La giornata inizia alle 9 del mattino, tranne che per l’addetto alla pulizia dei bagni, che deve aver finito prima di colazione. Si suddividono i compiti della giornata: c’è chi risponde alle mail, chi scrive il blog, chi aggiorna il sito. A mezzogiorno si comincia a cucinare e all’una si pranza. Il pomeriggio è dedicato ai video messaggi che i ragazzi registrano parlando di nucleare e non solo: della vita da reclusi, della fatica ad addormentarsi, della difficoltà di convivere. Di chi fuma e deve smettere perché agli altri dà fastidio. Anche perché l’idea non è nata da un gruppo di amici, ma da attivisti che si sono trovati e uniti anche se si conoscevano poco. Grazie a Greenpeace che ha fornito loro la casa, il server e un supporto tecnico al loro sito (www.ipazzisietevoi.org) stanno riuscendo ad attirare l’attenzione su un referendum che è sempre più ai margini del dibattito pubblico, oscurato dalle elezioni amministrative. “Fallire non è un’opzione – dice Silvio, il più combattivo del gruppo – se non raggiungiamo il quorum invadiamo le piazze e scuotiamo i palazzi del potere, perché non passeremo il nostro futuro rinchiusi in bunker come questo”.

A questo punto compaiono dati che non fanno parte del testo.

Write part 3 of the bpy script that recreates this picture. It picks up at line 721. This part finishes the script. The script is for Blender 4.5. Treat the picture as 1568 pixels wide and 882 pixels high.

E poi, aggiunge Alice, “ora sappiamo che non è successo nulla: tutti noi abbiamo fidanzati con cui parliamo al telefono, le nostre famiglie sono sane e ci confortano. Ma come ci sentiremmo, se ci fosse davvero un incidente, a stare sigillati qui sapendo che fuori il mondo muore?”. Alice, 26 anni, per far parte del gruppo ha messo in stand by la sua tesi di laurea in Scienze della comunicazione sociale e alcuni lavori part-time. Lei è quella che subisce di più le critiche sul blog: “Siete come il Grande Fratello”, “Volete solo farvi notare”. E spiega: “Siamo in onda 24 ore al giorno, è vero. Ma lo facciamo solo per dimostrare che non abbandoniamo mai la casa: infatti non c’è l’audio nello streaming”. Luca, l’unico che supera (di poco) i trent’anni, è anche il solo a essersi licenziato per protestare contro il nucleare: “Sono un ingegnere ambientale, sono bravo. Credo che ritroverò il mio posto di lavoro, anche se so che il rischio di rimanere a terra c’è. Ma questa causa è più importante di me”. Ed è più importante delle scatolette di tonno, di pomodori pelati, di carne, della granita in freezer e del tavolino di plastica che stanno costruendo con le bottigliette rimaste dalla raccolta differenziata (una volta alla settimana, per buttare l’immondizia, possono aprire la porta). È una questione di diritti, e della capacità di quattro ragazzi di farsi sentire anche da chi del nucleare e delle sue conseguenze si disinteressa: “Perché il nostro modello non è Di Pietro e nemmeno Celentano: siamo noi”.